- **What to produce**
Omit every picture and return the rest of the data unaltered.

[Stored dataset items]
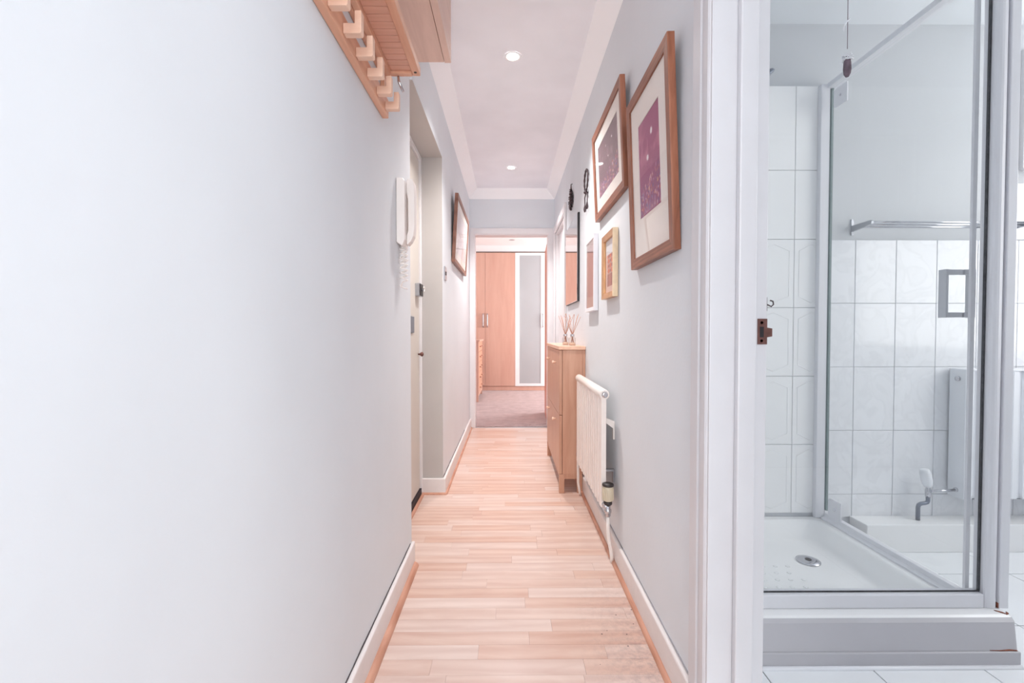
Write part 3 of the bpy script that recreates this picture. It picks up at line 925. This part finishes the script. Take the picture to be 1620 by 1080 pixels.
# ------------------------------------------------------------------ entry phone
ph = empty('entry_phone', (LX, 1.75, 1.33), 'white wall entry phone with handset and curly cord', 'entry phone')
MB().prism([(LX + 0.001, 1.335), (-0.398, 1.322), (-0.388, 1.345), (-0.388, 1.563), (-0.395, 1.574), (LX + 0.001, 1.574)], 'y', 1.705, 1.79).build('base', M['plastic'], ph, bevel=0.003)
hs = [(-0.3875, 1.572), (-0.385, 1.579), (-0.366, 1.579), (-0.360, 1.566), (-0.357, 1.54), (-0.357, 1.40), (-0.362, 1.365), (-0.371, 1.345), (-0.385, 1.33), (-0.3875, 1.335),
      (-0.3875, 1.365), (-0.382, 1.385), (-0.3825, 1.50), (-0.3875, 1.53)]
MB().prism(hs, 'y', 1.735, 1.78).build('handset', M['plastic'], ph, bevel=0.004, seg=3)
pts = []
r_h = 0.0125
turns = 16
for i in range(turns * 12 + 1):
    t = i / (turns * 12)
    a = 2 * PI * turns * t
    # the coil hangs in a loop below the phone
    if t < 0.5:
        s_ = t / 0.5; cy_, cz_ = 1.742, 1.325 - 0.145 * s_
        ux, uy, uz = math.cos(a), math.sin(a), 0
    else:
        s_ = (t - 0.5) / 0.5; cy_, cz_ = 1.765, 1.18 + 0.155 * s_
        ux, uy, uz = math.cos(a), math.sin(a), 0
    if 0.46 < t < 0.54:
        q = (t - 0.46) / 0.08; cy_ = 1.742 + 0.023 * q; cz_ = 1.182 - 0.016 * math.sin(PI * q)
    pts.append((-0.402 + r_h * ux, cy_ + r_h * uy, cz_ + 0.002 * uz))
MB().tube(pts, 0.0024, 6).build('curly_cord', M['plastic'], ph)

# ------------------------------------------------------------------ light switch by the recess corner
ls = empty('light_switch', (LXF, 2.9, 1.37), 'small metal switch plate beside the entrance recess', 'light switch')
lp = bx('plate', M['steel'], (LXF + 0.0005, LXF + 0.006, 2.875, 2.96, 1.33, 1.415), ls, bevel=0.001)
bx('rocker', M['dark'], (LXF + 0.0065, LXF + 0.010, 2.905, 2.925, 1.362, 1.384), ls)

# ------------------------------------------------------------------ framed pictures
def paint_grid(name, w, h, fn, nx, ny, Mx, parent):
    me = bpy.data.meshes.new(name)
    vs, fs_ = [], []
    for j in range(ny + 1):
        for i in range(nx + 1):
            vs.append((w * (i / nx - 0.5), 0.0, h * (j / ny)))
    for j in range(ny):
        for i in range(nx):
            a = j * (nx + 1) + i
            fs_.append((a, a + 1, a + nx + 2, a + nx + 1))
    me.from_pydata([tuple(Mx @ Vector(v)) for v in vs], [], fs_)
    ca = me.color_attributes.new('paint', 'FLOAT_COLOR', 'POINT')
    for j in range(ny + 1):
        for i in range(nx + 1):
            c_ = lin(fn(i / nx, j / ny))
            ca.data[j * (nx + 1) + i].color = (*c_, 1)
    me.materials.append(M['art'])
    o = bpy.data.objects.new(name, me)
    COL.objects.link(o)
    o.parent = parent
    o.location = -parent.location
    return o

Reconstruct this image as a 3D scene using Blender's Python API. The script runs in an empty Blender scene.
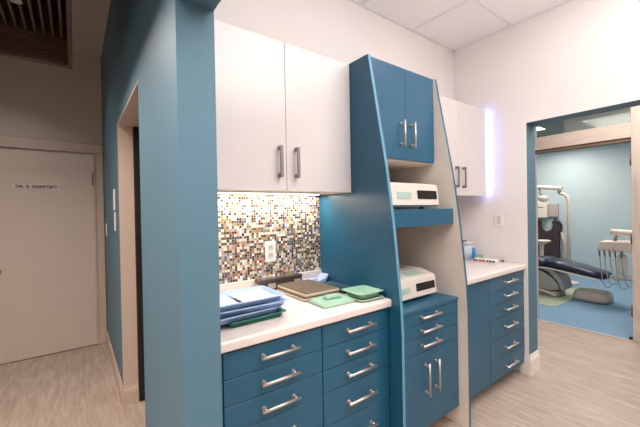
import bpy, bmesh, math, random
from mathutils import Vector, Matrix
random.seed(7)
scn = bpy.context.scene
COL = scn.collection

# ------------------------------------------------------------------ materials
def lin(r, g, b):
    f = lambda c: c/12.92 if c <= .04045 else ((c+.055)/1.055)**2.4
    return (f(r/255), f(g/255), f(b/255), 1)

def mat(name, rgb, rough=.5, metal=0, noise=0.0, scale=8.0, stretch=(1, 1, 1), bump=0.0, spec=.5, **kw):
    m = bpy.data.materials.new(name); m.use_nodes = True
    nt = m.node_tree; b = nt.nodes['Principled BSDF']
    c = lin(*rgb)
    b.inputs['Base Color'].default_value = c
    b.inputs['Roughness'].default_value = rough
    b.inputs['Metallic'].default_value = metal
    b.inputs['Specular IOR Level'].default_value = spec
    for k, v in kw.items(): b.inputs[k].default_value = v
    if noise or bump:
        tc = nt.nodes.new('ShaderNodeTexCoord'); mp = nt.nodes.new('ShaderNodeMapping')
        mp.inputs['Scale'].default_value = stretch
        nz = nt.nodes.new('ShaderNodeTexNoise'); nz.inputs['Scale'].default_value = scale
        nz.inputs['Detail'].default_value = 5
        nt.links.new(tc.outputs['Object'], mp.inputs[0]); nt.links.new(mp.outputs[0], nz.inputs['Vector'])
        if noise:
            rp = nt.nodes.new('ShaderNodeValToRGB')
            rp.color_ramp.elements[0].position = .3; rp.color_ramp.elements[1].position = .7
            rp.color_ramp.elements[0].color = tuple(max(0, v*(1-noise)) for v in c[:3])+(1,)
            rp.color_ramp.elements[1].color = tuple(min(1, v*(1+noise)) for v in c[:3])+(1,)
            nt.links.new(nz.outputs['Fac'], rp.inputs[0]); nt.links.new(rp.outputs[0], b.inputs['Base Color'])
        if bump:
            bp = nt.nodes.new('ShaderNodeBump'); bp.inputs['Strength'].default_value = bump; bp.inputs['Distance'].default_value = .003
            nt.links.new(nz.outputs['Fac'], bp.inputs['Height']); nt.links.new(bp.outputs[0], b.inputs['Normal'])
    return m

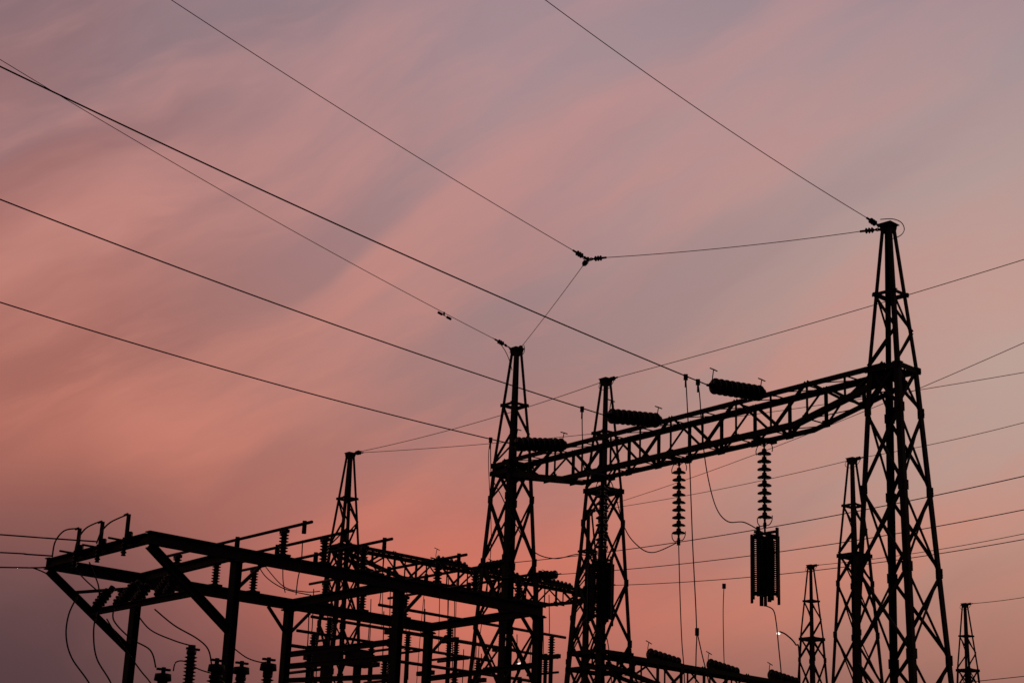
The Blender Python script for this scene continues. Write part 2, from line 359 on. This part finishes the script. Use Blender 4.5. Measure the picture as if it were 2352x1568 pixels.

- **Finished task**
Write part 3 of the bpy script that recreates this picture. It picks up at line 925. This part finishes the script. Take the picture to be 1620 by 1080 pixels.
# ------------------------------------------------------------------ entry phone
ph = empty('entry_phone', (LX, 1.75, 1.33), 'white wall entry phone with handset and curly cord', 'entry phone')
MB().prism([(LX + 0.001, 1.335), (-0.398, 1.322), (-0.388, 1.345), (-0.388, 1.563), (-0.395, 1.574), (LX + 0.001, 1.574)], 'y', 1.705, 1.79).build('base', M['plastic'], ph, bevel=0.003)
hs = [(-0.3875, 1.572), (-0.385, 1.579), (-0.366, 1.579), (-0.360, 1.566), (-0.357, 1.54), (-0.357, 1.40), (-0.362, 1.365), (-0.371, 1.345), (-0.385, 1.33), (-0.3875, 1.335),
      (-0.3875, 1.365), (-0.382, 1.385), (-0.3825, 1.50), (-0.3875, 1.53)]
MB().prism(hs, 'y', 1.735, 1.78).build('handset', M['plastic'], ph, bevel=0.004, seg=3)
pts = []
r_h = 0.0125
turns = 16
for i in range(turns * 12 + 1):
    t = i / (turns * 12)
    a = 2 * PI * turns * t
    # the coil hangs in a loop below the phone
    if t < 0.5:
        s_ = t / 0.5; cy_, cz_ = 1.742, 1.325 - 0.145 * s_
        ux, uy, uz = math.cos(a), math.sin(a), 0
    else:
        s_ = (t - 0.5) / 0.5; cy_, cz_ = 1.765, 1.18 + 0.155 * s_
        ux, uy, uz = math.cos(a), math.sin(a), 0
    if 0.46 < t < 0.54:
        q = (t - 0.46) / 0.08; cy_ = 1.742 + 0.023 * q; cz_ = 1.182 - 0.016 * math.sin(PI * q)
    pts.append((-0.402 + r_h * ux, cy_ + r_h * uy, cz_ + 0.002 * uz))
MB().tube(pts, 0.0024, 6).build('curly_cord', M['plastic'], ph)

# ------------------------------------------------------------------ light switch by the recess corner
ls = empty('light_switch', (LXF, 2.9, 1.37), 'small metal switch plate beside the entrance recess', 'light switch')
lp = bx('plate', M['steel'], (LXF + 0.0005, LXF + 0.006, 2.875, 2.96, 1.33, 1.415), ls, bevel=0.001)
bx('rocker', M['dark'], (LXF + 0.0065, LXF + 0.010, 2.905, 2.925, 1.362, 1.384), ls)

# ------------------------------------------------------------------ framed pictures
def paint_grid(name, w, h, fn, nx, ny, Mx, parent):
    me = bpy.data.meshes.new(name)
    vs, fs_ = [], []
    for j in range(ny + 1):
        for i in range(nx + 1):
            vs.append((w * (i / nx - 0.5), 0.0, h * (j / ny)))
    for j in range(ny):
        for i in range(nx):
            a = j * (nx + 1) + i
            fs_.append((a, a + 1, a + nx + 2, a + nx + 1))
    me.from_pydata([tuple(Mx @ Vector(v)) for v in vs], [], fs_)
    ca = me.color_attributes.new('paint', 'FLOAT_COLOR', 'POINT')
    for j in range(ny + 1):
        for i in range(nx + 1):
            c_ = lin(fn(i / nx, j / ny))
            ca.data[j * (nx + 1) + i].color = (*c_, 1)
    me.materials.append(M['art'])
    o = bpy.data.objects.new(name, me)
    COL.objects.link(o)
    o.parent = parent
    o.location = -parent.location
    return o

Reconstruct this image as a 3D scene using Blender's Python API. The script runs in an empty Blender scene.
import bpy, bmesh, math, random
from mathutils import Vector, Matrix
random.seed(7)
scn = bpy.context.scene
COL = scn.collection

# ------------------------------------------------------------------ materials
def lin(r, g, b):
    f = lambda c: c/12.92 if c <= .04045 else ((c+.055)/1.055)**2.4
    return (f(r/255), f(g/255), f(b/255), 1)

def mat(name, rgb, rough=.5, metal=0, noise=0.0, scale=8.0, stretch=(1, 1, 1), bump=0.0, spec=.5, **kw):
    m = bpy.data.materials.new(name); m.use_nodes = True
    nt = m.node_tree; b = nt.nodes['Principled BSDF']
    c = lin(*rgb)
    b.inputs['Base Color'].default_value = c
    b.inputs['Roughness'].default_value = rough
    b.inputs['Metallic'].default_value = metal
    b.inputs['Specular IOR Level'].default_value = spec
    for k, v in kw.items(): b.inputs[k].default_value = v
    if noise or bump:
        tc = nt.nodes.new('ShaderNodeTexCoord'); mp = nt.nodes.new('ShaderNodeMapping')
        mp.inputs['Scale'].default_value = stretch
        nz = nt.nodes.new('ShaderNodeTexNoise'); nz.inputs['Scale'].default_value = scale
        nz.inputs['Detail'].default_value = 5
        nt.links.new(tc.outputs['Object'], mp.inputs[0]); nt.links.new(mp.outputs[0], nz.inputs['Vector'])
        if noise:
            rp = nt.nodes.new('ShaderNodeValToRGB')
            rp.color_ramp.elements[0].position = .3; rp.color_ramp.elements[1].position = .7
            rp.color_ramp.elements[0].color = tuple(max(0, v*(1-noise)) for v in c[:3])+(1,)
            rp.color_ramp.elements[1].color = tuple(min(1, v*(1+noise)) for v in c[:3])+(1,)
            nt.links.new(nz.outputs['Fac'], rp.inputs[0]); nt.links.new(rp.outputs[0], b.inputs['Base Color'])
        if bump:
            bp = nt.nodes.new('ShaderNodeBump'); bp.inputs['Strength'].default_value = bump; bp.inputs['Distance'].default_value = .003
            nt.links.new(nz.outputs['Fac'], bp.inputs['Height']); nt.links.new(bp.outputs[0], b.inputs['Normal'])
    return m

The Blender Python script for this scene continues. Write part 2, from line 359 on. This part finishes the script. Use Blender 4.5. Measure the picture as if it were 2352x1568 pixels.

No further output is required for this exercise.